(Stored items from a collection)
-- Begin --

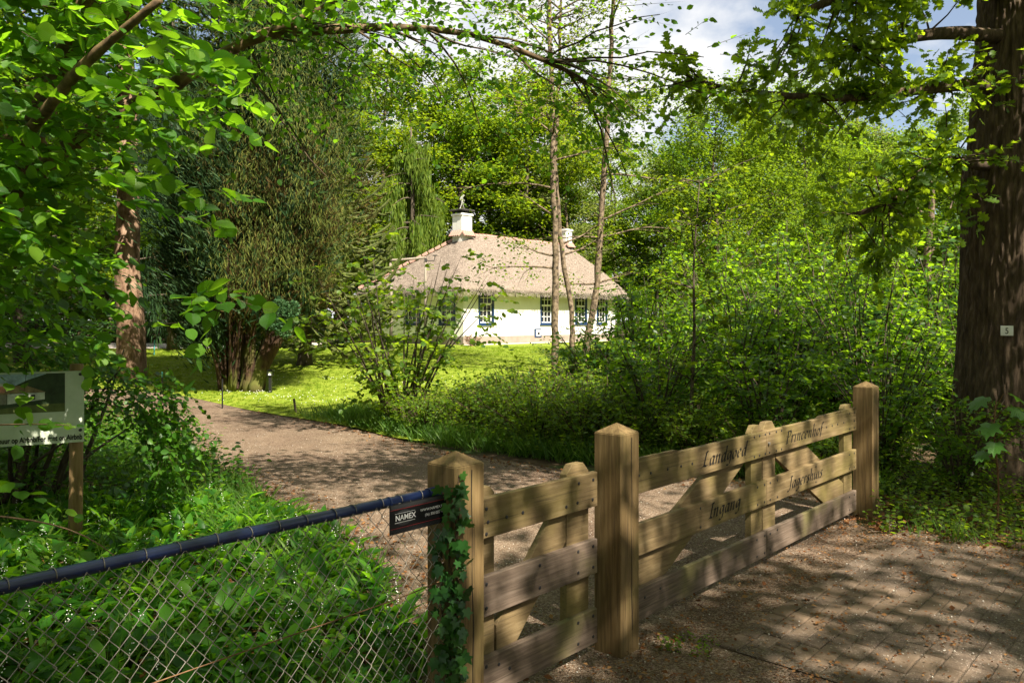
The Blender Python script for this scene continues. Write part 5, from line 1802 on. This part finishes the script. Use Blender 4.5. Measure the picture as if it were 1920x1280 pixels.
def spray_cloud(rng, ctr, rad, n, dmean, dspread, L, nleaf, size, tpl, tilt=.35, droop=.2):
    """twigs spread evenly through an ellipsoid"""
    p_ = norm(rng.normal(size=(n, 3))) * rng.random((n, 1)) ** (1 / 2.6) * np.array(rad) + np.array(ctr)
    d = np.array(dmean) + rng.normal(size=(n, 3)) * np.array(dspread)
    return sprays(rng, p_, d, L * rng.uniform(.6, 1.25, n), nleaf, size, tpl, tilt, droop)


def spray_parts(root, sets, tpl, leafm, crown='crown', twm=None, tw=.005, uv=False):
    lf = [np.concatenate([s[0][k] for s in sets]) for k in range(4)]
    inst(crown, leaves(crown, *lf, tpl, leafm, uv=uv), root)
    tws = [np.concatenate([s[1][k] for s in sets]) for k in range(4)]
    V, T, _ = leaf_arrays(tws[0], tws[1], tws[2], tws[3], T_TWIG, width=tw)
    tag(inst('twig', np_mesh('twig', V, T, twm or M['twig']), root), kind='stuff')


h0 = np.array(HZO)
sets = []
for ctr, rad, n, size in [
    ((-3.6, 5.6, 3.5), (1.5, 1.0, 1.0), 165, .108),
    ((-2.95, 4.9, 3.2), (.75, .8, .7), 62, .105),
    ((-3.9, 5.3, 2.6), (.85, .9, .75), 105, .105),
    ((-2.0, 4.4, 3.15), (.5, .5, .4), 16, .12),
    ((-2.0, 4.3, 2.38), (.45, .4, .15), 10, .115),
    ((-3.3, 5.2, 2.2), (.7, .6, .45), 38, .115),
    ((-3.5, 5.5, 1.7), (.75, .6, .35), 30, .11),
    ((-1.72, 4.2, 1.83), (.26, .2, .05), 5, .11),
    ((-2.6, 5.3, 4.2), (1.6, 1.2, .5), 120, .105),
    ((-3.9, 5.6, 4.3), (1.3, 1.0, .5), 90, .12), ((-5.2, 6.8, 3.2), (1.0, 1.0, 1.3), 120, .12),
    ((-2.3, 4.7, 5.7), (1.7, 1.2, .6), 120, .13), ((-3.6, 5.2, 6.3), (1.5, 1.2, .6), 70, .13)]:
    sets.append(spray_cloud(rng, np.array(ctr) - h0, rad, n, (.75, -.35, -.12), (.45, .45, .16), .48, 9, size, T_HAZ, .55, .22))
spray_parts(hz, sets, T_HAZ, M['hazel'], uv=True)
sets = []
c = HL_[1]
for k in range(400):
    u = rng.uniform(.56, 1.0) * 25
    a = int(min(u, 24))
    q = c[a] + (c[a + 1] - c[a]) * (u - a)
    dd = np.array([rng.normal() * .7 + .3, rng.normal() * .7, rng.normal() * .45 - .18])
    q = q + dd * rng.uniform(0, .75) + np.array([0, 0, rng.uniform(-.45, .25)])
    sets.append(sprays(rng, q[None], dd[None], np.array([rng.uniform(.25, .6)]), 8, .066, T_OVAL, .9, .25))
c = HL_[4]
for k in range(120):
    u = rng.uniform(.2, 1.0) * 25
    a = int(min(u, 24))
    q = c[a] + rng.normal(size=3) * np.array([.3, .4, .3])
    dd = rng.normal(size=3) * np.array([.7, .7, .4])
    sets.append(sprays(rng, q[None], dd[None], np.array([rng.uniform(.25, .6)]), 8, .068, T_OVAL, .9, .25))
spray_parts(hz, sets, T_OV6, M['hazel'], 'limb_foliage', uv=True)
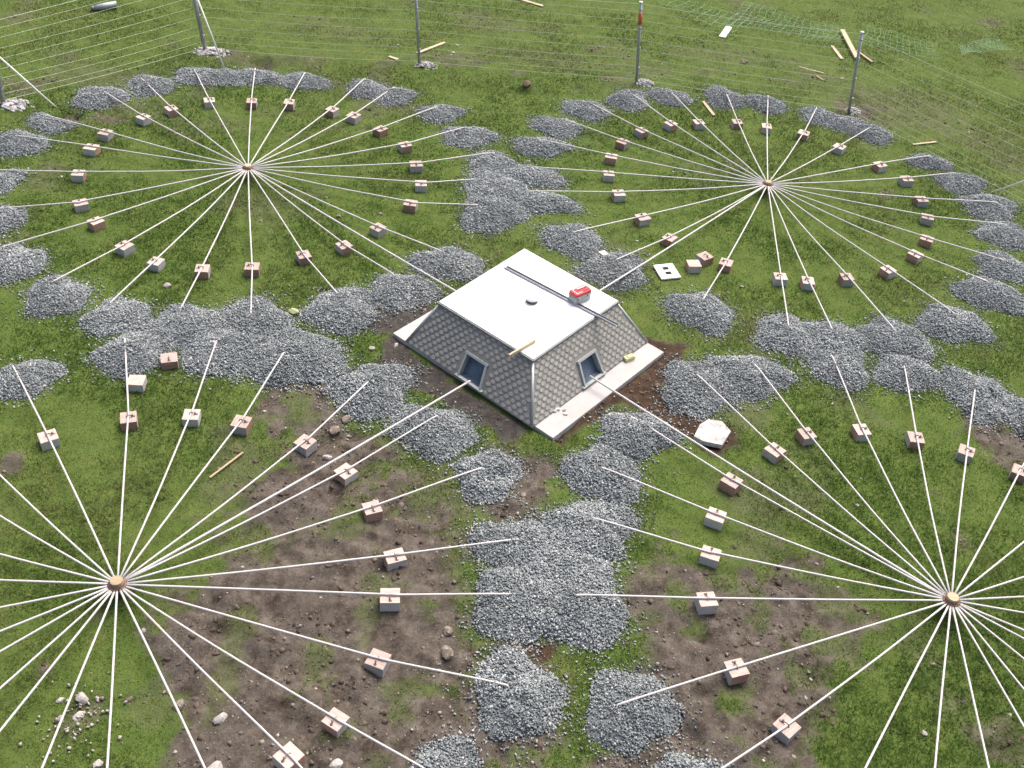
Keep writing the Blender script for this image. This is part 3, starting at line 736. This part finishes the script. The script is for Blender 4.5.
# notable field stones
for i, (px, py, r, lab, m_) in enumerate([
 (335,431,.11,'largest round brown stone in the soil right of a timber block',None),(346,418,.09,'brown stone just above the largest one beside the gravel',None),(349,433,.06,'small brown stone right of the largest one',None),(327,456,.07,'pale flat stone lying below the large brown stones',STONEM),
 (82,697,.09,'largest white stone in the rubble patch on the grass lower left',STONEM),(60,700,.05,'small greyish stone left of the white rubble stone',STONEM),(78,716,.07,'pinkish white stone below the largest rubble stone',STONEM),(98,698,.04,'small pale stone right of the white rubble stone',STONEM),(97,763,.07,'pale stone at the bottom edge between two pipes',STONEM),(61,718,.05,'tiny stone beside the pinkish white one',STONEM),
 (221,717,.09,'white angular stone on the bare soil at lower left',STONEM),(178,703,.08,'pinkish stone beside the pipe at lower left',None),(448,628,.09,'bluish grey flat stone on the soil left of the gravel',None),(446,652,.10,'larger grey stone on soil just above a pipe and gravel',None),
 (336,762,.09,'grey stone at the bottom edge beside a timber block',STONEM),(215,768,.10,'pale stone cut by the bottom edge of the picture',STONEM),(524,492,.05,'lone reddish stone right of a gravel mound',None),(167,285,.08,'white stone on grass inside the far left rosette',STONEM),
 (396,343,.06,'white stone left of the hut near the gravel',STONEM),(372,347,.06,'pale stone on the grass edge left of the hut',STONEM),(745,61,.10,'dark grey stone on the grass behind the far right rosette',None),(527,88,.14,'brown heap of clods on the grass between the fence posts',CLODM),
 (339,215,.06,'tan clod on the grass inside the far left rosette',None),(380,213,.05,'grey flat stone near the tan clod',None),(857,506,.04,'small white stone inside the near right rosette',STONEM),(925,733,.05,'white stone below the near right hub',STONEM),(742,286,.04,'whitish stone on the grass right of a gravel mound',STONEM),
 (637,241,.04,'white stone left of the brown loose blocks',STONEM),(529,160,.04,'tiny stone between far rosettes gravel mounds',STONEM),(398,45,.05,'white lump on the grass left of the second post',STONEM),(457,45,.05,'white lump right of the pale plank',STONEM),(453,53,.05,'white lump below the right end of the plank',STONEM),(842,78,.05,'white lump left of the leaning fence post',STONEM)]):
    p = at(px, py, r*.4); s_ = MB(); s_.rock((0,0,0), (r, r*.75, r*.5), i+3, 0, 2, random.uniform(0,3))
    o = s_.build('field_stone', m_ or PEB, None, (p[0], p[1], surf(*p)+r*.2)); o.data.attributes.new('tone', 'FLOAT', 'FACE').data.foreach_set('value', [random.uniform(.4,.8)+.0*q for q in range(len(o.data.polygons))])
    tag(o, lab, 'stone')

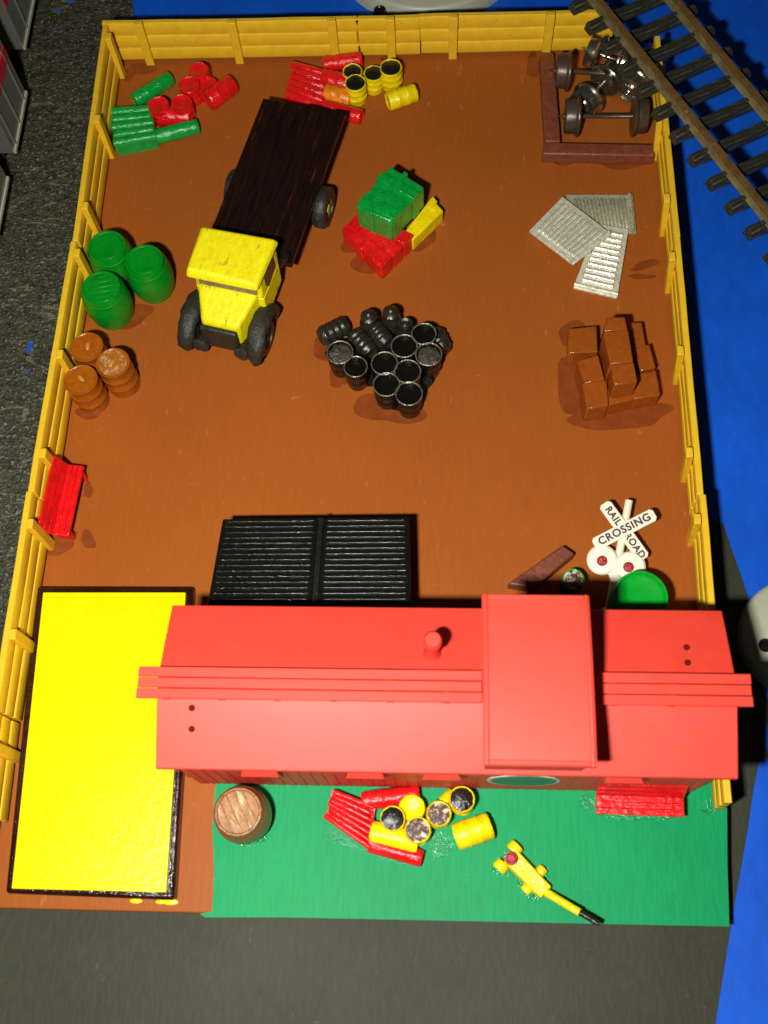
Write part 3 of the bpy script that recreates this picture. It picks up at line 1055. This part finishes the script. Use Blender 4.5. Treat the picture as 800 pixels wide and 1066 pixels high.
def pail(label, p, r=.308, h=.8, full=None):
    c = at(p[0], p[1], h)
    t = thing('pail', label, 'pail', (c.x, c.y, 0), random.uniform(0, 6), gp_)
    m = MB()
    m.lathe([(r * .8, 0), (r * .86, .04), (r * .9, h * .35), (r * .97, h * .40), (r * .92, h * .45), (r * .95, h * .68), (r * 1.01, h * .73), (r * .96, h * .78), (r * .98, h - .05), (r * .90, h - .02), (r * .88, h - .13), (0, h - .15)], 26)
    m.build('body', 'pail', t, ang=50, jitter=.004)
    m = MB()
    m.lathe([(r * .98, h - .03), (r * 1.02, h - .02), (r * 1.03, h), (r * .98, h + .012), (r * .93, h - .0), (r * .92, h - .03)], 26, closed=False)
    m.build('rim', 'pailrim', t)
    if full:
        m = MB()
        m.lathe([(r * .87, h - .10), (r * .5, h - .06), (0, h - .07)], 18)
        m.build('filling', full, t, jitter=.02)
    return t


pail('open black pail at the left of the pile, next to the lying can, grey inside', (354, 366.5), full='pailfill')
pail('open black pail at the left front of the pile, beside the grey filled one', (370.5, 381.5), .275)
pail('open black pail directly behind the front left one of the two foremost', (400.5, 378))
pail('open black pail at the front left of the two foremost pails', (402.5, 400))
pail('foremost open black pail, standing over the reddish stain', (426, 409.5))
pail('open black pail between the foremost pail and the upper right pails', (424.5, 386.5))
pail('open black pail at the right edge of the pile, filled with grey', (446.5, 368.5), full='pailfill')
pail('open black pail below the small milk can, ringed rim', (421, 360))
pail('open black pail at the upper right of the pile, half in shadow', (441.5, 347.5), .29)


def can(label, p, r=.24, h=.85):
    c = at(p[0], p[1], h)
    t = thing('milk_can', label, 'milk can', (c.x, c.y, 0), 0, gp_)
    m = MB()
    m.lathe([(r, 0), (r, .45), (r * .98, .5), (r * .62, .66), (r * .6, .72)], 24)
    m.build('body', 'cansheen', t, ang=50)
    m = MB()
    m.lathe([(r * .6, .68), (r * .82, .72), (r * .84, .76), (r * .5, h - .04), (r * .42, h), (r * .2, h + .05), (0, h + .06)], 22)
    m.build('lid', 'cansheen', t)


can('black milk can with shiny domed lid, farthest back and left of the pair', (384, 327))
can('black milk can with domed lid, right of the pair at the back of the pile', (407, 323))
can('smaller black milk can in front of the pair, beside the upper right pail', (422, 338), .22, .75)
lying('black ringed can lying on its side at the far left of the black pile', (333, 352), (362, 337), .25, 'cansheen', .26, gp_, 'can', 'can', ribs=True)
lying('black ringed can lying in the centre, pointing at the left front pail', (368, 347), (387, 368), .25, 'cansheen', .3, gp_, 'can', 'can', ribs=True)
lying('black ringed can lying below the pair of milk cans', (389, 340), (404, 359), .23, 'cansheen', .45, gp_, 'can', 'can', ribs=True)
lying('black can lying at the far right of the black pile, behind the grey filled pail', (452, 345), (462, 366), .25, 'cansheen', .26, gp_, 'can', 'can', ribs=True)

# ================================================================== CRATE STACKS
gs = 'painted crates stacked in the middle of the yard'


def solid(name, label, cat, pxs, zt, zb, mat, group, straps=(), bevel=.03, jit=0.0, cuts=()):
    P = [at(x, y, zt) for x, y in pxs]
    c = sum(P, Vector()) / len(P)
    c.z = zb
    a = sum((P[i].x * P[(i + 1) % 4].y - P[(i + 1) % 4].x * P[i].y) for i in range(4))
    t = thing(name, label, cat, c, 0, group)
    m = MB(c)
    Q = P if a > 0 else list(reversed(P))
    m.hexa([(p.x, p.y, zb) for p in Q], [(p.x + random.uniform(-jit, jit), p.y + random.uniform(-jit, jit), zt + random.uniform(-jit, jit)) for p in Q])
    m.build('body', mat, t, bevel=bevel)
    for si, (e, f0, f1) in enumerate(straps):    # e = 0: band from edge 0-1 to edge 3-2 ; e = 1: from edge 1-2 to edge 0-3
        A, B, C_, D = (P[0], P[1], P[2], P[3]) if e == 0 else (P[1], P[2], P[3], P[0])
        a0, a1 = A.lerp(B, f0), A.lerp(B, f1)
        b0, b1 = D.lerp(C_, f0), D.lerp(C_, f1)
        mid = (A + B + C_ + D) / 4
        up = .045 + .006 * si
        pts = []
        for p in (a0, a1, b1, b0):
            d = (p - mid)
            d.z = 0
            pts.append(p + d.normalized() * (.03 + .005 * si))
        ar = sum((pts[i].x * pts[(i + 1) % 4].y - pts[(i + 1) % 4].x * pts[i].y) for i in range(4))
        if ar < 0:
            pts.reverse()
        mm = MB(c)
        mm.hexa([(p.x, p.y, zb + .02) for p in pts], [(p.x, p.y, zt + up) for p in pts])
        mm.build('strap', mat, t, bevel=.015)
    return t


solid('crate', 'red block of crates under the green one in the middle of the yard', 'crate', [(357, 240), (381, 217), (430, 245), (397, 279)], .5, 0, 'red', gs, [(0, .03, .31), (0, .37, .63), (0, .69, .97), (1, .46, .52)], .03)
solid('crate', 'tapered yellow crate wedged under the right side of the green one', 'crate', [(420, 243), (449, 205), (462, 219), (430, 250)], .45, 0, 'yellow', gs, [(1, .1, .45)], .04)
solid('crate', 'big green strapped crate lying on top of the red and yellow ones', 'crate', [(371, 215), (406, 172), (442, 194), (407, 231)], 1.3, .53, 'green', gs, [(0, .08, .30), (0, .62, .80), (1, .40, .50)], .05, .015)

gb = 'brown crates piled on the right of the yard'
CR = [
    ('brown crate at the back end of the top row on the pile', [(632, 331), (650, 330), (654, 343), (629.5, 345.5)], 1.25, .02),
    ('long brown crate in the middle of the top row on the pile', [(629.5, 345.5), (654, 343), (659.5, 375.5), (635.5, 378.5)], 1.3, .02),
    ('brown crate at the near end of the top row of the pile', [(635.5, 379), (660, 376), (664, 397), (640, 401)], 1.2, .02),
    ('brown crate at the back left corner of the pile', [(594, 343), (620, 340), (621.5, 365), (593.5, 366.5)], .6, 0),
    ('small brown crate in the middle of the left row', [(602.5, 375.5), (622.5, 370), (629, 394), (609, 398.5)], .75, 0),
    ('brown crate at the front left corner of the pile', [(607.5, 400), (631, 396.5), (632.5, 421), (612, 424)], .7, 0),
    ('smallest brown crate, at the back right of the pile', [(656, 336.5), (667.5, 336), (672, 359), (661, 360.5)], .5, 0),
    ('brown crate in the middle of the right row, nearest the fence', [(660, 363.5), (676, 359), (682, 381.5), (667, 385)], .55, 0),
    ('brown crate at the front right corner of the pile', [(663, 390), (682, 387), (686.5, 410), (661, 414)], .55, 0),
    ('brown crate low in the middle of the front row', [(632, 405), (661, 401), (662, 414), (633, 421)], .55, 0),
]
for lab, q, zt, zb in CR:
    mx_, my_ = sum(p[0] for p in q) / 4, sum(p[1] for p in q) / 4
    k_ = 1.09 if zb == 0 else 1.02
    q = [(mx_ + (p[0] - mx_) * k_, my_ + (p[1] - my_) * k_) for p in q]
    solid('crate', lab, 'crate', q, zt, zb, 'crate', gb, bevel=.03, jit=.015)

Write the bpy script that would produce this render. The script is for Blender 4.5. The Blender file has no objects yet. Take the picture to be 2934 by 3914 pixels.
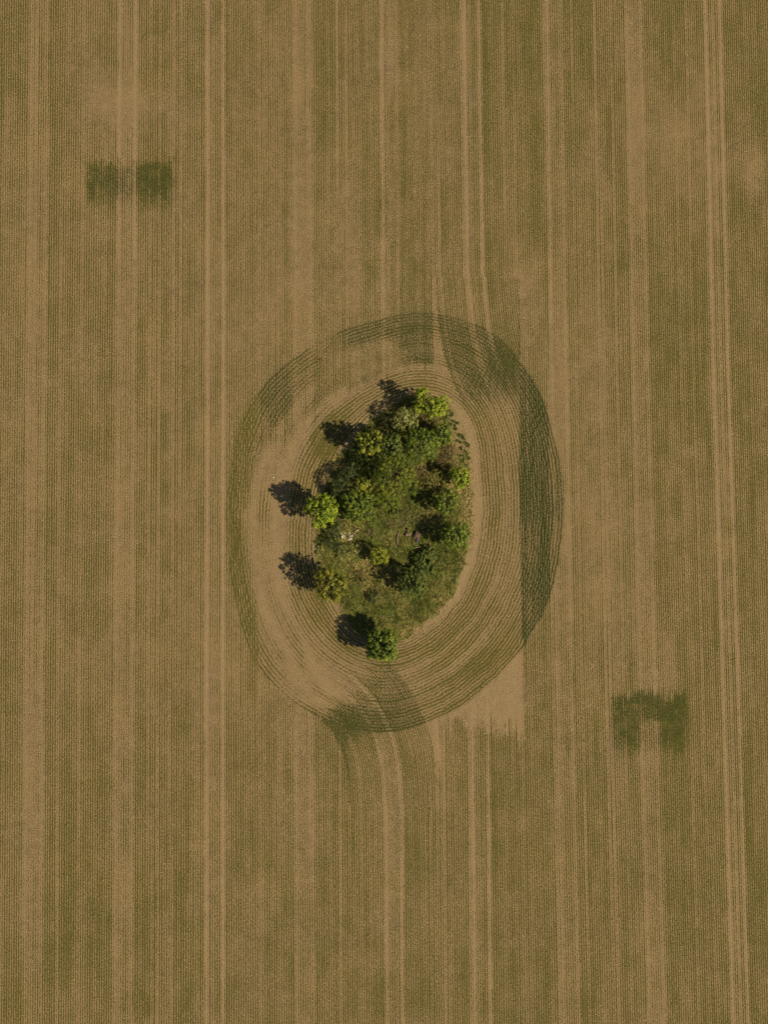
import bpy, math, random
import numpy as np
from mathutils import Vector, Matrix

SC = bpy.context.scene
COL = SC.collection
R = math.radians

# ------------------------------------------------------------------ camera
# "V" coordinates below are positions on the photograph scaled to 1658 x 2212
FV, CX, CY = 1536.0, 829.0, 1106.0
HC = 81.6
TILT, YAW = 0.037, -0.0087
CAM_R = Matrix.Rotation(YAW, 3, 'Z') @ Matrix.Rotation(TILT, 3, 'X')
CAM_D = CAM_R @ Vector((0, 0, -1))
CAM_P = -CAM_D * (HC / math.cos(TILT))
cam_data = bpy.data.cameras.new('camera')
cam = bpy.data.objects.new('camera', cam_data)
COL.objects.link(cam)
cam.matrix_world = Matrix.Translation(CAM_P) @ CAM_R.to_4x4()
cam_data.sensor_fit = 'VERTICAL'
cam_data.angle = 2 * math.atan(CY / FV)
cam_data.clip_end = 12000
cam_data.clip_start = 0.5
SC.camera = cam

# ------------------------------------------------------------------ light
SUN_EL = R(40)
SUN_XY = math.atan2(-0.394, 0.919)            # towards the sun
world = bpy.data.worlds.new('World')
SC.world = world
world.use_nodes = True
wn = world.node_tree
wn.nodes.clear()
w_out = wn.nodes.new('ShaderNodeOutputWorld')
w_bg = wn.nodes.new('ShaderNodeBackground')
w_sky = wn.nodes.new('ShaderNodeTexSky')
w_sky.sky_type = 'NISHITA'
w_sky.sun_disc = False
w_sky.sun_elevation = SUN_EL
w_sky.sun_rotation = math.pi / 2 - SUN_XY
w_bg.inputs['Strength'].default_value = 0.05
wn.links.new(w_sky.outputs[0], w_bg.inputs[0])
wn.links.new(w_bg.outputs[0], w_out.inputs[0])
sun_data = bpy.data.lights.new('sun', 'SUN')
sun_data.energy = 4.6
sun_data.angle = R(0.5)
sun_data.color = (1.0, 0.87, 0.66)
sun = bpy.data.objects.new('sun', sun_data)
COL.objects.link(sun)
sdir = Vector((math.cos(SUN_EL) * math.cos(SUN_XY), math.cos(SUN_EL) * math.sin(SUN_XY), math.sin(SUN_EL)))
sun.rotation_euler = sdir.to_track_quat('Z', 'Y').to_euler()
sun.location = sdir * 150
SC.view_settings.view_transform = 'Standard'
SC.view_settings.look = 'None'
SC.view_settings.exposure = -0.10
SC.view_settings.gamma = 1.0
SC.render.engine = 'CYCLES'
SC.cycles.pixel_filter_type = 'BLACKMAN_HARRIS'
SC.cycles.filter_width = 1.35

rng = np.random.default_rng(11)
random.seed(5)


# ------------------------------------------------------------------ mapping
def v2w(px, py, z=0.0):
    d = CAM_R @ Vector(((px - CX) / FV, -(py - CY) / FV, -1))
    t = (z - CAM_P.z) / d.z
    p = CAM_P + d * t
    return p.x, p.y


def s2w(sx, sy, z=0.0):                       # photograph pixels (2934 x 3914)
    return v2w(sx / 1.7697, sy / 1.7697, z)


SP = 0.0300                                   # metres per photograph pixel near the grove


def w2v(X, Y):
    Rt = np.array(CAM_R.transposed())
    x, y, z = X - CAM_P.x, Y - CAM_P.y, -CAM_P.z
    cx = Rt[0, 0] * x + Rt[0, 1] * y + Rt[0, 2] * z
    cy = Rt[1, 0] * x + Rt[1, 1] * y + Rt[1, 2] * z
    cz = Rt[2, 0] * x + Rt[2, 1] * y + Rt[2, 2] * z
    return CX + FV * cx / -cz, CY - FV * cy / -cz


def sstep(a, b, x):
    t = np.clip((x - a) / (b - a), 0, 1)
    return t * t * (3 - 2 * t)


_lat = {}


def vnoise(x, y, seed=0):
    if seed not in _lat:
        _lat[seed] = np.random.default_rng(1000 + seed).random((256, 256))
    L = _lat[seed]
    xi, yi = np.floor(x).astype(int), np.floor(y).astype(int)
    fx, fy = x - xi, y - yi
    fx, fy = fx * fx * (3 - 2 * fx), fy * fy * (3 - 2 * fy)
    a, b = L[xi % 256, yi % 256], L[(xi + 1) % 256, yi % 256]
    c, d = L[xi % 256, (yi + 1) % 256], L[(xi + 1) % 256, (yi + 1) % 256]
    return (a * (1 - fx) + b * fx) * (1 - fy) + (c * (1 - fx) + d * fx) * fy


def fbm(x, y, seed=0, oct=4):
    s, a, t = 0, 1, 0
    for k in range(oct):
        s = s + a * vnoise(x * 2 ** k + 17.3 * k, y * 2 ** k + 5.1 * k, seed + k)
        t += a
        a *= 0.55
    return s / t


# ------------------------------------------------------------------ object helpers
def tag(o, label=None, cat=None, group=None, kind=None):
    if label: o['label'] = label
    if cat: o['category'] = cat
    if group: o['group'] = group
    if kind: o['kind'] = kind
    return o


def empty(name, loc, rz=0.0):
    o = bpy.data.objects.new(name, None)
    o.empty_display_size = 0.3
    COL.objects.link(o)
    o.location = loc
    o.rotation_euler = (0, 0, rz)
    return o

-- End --

WHAT THE TASK REQUIRES> Emit the lines of the material exactly, from its first line to the line containing "tag(inst('twig', np_mesh('twig', V, T, twm", inclusive; leave every picture out.

SOLUTION FOR THIS PROBLEM>
The Blender Python script for this scene continues. Write part 5, from line 1802 on. This part finishes the script. Use Blender 4.5. Measure the picture as if it were 1920x1280 pixels.
def spray_cloud(rng, ctr, rad, n, dmean, dspread, L, nleaf, size, tpl, tilt=.35, droop=.2):
    """twigs spread evenly through an ellipsoid"""
    p_ = norm(rng.normal(size=(n, 3))) * rng.random((n, 1)) ** (1 / 2.6) * np.array(rad) + np.array(ctr)
    d = np.array(dmean) + rng.normal(size=(n, 3)) * np.array(dspread)
    return sprays(rng, p_, d, L * rng.uniform(.6, 1.25, n), nleaf, size, tpl, tilt, droop)


def spray_parts(root, sets, tpl, leafm, crown='crown', twm=None, tw=.005, uv=False):
    lf = [np.concatenate([s[0][k] for s in sets]) for k in range(4)]
    inst(crown, leaves(crown, *lf, tpl, leafm, uv=uv), root)
    tws = [np.concatenate([s[1][k] for s in sets]) for k in range(4)]
    V, T, _ = leaf_arrays(tws[0], tws[1], tws[2], tws[3], T_TWIG, width=tw)
    tag(inst('twig', np_mesh('twig', V, T, twm or M['twig']), root), kind='stuff')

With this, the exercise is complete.